舛添要一厚生労働大臣 第一義的には大阪府、寝屋川市がきちんとこれは対応すべきでありまして、保健所、各地にありますけれども、地域住民の健康を守るために必要な調査研究を行うことができるということなんで、自治体の方でしっかり方針を出されて、今環境大臣がお答えしましたように、全部基準値以下ではあるんですね。
 しかし、まだにおいがするとかいろんな状況があれば更に踏み込んだ調査があってしかるべきだろうと思いますんで、これは、保健所としては自治体の市と連携を取りながら、そういうことをきちんとやって、今環境大臣がおっしゃったように、ひょっとしたら今までの基準値に挙げていない新たな物質が、化学物質が発生しているかもしれないんで、私は国民の生命をしっかり守るという立場で厚生労働行政をやっていますけれども、この東京から、寝屋川の状況はどうかというのはよく分かりません。基本的にはやはり地域にしっかりしてもらいたいんですね。
 その限りにおいて我々は、もちろん連携して協力をするということなので、どういう状況であるか、保健所を通じて情報を上げて、もう少し本格的に取り組むべきではないかというようなことであれば、私の方から、強制ということはできなくても、大阪府や寝屋川市に更なる調査ということを要請することはできると思います。少し情報を入れて、きちんと対応したいと思います。

山下よしき 住民の皆さんは、一刻も早く行政として健康被害の調査をしてほしいと強く要望をされております。当然だと思います。
 大阪府や寝屋川市が協議して健康被害調査を行うことが私は直ちに求められていると思いますが、もう一度、厚生労働大臣にお伺いしますけれども、大阪府や寝屋川市が健康被害調査に乗り出しても、これは別に基準値下回っているからといって法律違反には当たりませんね。

舛添厚労大臣 環境基本法その他の法律にはそれは抵触しないというふうに思いますけれども、現に健康被害を訴える方がおられれば、そういう方の立場に立って、何ができないかじゃなくて、何ができるかという形での行政をやっぱりやるべきだというふうに思います。

山下よしき 環境大臣にも確認しておきます。
 大阪府や寝屋川市が健康被害調査をすると、これは別に法律上問題ありませんね。

○○鴨下環境大臣 基本的には当該自治体がしっかりと取り組んでいただくと、こういうようなことでありますけれども、加えまして、先ほどから申し上げているように、予防原則にのっとって環境省としても注視をしてまいりたいというふうに思います。
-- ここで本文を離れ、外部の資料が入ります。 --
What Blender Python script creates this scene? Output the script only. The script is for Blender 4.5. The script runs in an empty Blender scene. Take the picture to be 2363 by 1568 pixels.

山下よしき たとえ科学的知見が未確立であっても、実際に起きている健康被害から住民を守る立場で行動するのが行政であり、政治であると私は思います。
 寝屋川病と言えるほどの深刻な事態が起こっております。リサイクルの名による環境汚染の疑いもあります。これに拱手傍観するなら予防原則は看板倒れになる、しっかり構えて取り組んでいただきたいということを申し上げて、質問を終わります。